Placing Gift in Context
That is a whopper, considering the warm water that angry community members, especially from Culver Crest, have thrown on PXP this summer. In a populist sense, it scarcely is hyperbolic to report that PXP has become everybody’s favorite villain this season.
Back to ’04 when the donation was registered. No one, friend or foe of Mr. Parks, remarked at the time that it would be a horrible embarrassment if the name of that now radioactive corporate donor were disclosed.
So what is the big deal?
This was 2 years before the spectacular overnight gas leak — caused by PXP and barely acknowledgedin some later documents — drove Culver Crest families out of their homes, in fear and anger, in the middle of the night.

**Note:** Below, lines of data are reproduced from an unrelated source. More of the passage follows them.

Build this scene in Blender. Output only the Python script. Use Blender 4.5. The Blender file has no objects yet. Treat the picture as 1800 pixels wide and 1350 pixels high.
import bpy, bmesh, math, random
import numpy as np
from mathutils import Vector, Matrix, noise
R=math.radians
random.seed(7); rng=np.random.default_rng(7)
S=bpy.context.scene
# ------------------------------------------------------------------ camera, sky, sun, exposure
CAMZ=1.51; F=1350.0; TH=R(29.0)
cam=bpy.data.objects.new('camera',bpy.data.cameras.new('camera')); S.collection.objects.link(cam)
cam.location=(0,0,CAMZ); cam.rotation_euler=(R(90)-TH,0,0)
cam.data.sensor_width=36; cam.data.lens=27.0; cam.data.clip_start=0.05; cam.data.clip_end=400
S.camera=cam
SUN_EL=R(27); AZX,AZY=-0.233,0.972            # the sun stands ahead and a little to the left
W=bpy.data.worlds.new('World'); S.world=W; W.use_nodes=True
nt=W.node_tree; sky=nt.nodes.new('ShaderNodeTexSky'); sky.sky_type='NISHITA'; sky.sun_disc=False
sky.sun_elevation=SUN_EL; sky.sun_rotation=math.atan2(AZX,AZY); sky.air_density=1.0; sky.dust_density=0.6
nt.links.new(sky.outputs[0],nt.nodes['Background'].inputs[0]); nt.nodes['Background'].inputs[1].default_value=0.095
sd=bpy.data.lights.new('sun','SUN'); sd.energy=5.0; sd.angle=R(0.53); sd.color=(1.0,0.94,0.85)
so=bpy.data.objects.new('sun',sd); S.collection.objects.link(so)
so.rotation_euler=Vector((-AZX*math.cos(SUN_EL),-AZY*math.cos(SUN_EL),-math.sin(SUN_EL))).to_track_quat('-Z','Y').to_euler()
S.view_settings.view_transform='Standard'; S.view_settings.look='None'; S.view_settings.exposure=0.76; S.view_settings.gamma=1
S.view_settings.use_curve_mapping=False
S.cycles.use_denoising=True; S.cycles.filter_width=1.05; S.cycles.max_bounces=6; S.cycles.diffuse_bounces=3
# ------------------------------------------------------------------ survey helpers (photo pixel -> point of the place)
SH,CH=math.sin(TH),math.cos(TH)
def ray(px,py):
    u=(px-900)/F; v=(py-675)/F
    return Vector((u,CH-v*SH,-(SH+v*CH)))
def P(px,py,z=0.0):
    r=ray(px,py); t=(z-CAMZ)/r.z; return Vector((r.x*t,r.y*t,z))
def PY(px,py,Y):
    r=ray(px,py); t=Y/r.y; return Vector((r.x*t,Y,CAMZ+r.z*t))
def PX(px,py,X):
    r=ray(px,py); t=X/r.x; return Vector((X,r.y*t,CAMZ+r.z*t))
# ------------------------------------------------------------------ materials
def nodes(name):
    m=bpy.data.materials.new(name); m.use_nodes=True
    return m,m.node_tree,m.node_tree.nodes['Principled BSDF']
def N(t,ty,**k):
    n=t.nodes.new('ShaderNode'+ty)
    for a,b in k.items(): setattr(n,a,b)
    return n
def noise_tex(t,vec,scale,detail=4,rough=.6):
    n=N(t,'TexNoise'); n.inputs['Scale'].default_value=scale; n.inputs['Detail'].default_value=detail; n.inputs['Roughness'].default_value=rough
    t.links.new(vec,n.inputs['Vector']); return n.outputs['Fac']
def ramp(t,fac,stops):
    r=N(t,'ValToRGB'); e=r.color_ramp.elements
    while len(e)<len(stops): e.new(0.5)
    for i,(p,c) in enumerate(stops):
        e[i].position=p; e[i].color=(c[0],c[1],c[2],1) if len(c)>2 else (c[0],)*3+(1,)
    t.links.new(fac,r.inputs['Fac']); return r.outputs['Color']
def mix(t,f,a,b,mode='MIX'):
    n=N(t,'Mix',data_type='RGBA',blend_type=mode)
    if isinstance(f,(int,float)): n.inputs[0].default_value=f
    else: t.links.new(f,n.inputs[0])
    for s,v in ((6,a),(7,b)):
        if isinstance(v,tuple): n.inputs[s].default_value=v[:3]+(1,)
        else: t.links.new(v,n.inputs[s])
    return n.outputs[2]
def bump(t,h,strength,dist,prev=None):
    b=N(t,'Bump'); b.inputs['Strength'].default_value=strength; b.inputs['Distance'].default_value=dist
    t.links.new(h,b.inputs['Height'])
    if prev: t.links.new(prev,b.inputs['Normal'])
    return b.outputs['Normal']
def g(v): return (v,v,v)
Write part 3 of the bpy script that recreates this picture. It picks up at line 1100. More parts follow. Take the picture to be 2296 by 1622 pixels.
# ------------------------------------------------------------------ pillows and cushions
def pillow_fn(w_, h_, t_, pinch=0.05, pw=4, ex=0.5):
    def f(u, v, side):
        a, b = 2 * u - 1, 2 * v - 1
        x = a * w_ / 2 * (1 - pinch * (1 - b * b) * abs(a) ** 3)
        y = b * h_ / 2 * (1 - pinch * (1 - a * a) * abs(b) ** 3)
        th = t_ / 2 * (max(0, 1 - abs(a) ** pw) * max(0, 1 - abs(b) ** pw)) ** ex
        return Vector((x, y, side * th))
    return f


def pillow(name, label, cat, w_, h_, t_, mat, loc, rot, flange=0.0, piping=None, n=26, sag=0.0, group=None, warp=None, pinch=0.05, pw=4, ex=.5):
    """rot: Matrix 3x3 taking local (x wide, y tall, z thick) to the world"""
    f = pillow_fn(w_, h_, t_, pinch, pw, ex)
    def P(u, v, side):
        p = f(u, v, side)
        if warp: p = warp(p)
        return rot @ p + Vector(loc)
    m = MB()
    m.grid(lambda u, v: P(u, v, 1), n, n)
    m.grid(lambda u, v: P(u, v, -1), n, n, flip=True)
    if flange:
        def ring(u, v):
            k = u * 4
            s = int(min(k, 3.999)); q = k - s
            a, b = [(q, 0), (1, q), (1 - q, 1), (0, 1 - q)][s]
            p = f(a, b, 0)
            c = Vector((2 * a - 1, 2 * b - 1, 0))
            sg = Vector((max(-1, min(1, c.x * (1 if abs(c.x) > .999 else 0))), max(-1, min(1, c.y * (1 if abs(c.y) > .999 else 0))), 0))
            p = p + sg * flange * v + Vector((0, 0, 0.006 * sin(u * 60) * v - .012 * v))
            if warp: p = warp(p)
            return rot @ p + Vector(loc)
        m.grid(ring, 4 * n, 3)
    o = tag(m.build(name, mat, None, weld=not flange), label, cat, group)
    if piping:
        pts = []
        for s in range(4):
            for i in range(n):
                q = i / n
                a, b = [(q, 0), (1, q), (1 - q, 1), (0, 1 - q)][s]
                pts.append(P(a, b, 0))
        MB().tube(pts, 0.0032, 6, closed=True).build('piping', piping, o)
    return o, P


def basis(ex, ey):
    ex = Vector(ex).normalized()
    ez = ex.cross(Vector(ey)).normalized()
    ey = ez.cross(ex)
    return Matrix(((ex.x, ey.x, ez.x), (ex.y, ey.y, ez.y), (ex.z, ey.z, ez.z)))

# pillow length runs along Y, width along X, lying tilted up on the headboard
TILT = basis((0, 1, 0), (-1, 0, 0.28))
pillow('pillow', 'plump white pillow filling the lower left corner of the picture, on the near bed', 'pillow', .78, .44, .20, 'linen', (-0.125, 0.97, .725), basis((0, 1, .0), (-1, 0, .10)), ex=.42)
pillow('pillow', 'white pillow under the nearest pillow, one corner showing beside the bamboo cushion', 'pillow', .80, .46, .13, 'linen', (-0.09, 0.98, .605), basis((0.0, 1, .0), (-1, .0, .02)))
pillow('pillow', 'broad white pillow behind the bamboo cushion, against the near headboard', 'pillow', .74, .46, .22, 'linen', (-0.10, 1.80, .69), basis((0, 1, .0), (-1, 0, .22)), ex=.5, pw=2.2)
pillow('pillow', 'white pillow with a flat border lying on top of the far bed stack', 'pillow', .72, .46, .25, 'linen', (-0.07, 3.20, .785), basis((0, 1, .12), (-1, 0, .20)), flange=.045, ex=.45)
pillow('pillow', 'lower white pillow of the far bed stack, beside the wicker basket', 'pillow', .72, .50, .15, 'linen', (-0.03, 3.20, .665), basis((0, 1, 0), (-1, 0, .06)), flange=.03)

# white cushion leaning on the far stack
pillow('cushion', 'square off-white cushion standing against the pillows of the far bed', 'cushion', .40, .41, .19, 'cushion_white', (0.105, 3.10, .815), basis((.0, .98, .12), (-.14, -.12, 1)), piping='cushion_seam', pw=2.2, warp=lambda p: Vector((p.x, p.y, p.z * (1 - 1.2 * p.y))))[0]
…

Mr. Parks, who himself lives within sniffing distance of the Baldwin Hills oil field where PXP’S exponentially increased drilling will take place, may have had no idea in ’04 that he would be running for Ms. Brathwaite Burke’s seat 4 years later, a much different time when accepting money from PXP would be equivalent to sleeping with the enemy.
Several provocative points in this stormy scenario need to be drawn:
• Should a candidate be held responsible for a donation he was given 4 years earlier?
• What was PXP’s motivation in supporting Mr. Parks’s campaign? Steve Rusch, PXP executive, told the newspaper: “To be honest, we supported some of his wife’s charity work. I just heard this morning about this (’04 donation). I will have to check it out and get back to you.”
• Two weeks ago yesterday, Mr. Parks was saluted by supporters for asking 4 city of Los Angeles agencies to take a closer, more critical look at the Draft Environmental Impact Report and the Community Standards District, the latter authored by PXP, in the name of the safety of the million people within range of the Baldwin Hills oil field. Was the Parks gesture symbolic, meaningless or meaningful?
• Finally, why doesn’t Mr. Parks spare himself future embarrassment and give back the thousand bucks that his campaign coffers would not miss? And think how many points he would win for making such a gesture. But it probably is too late to recover from such a gaffe. You know the campaign of his rival and the favorite in the race, state Sen. Mark Ridley-Thomas (D-Culver City), is going to hammer away at the donation between now and November.
• Mr. Parks told Rick Orlov of the Daily News that he was going to stand his ground on the $1,000 donation. It was his, and he was going to keep it. So there. Precisely, he said: “I didn’t know they contributed to me, and it just shows that my vote can’t be bought.” In fact it does not appear to show any such thing.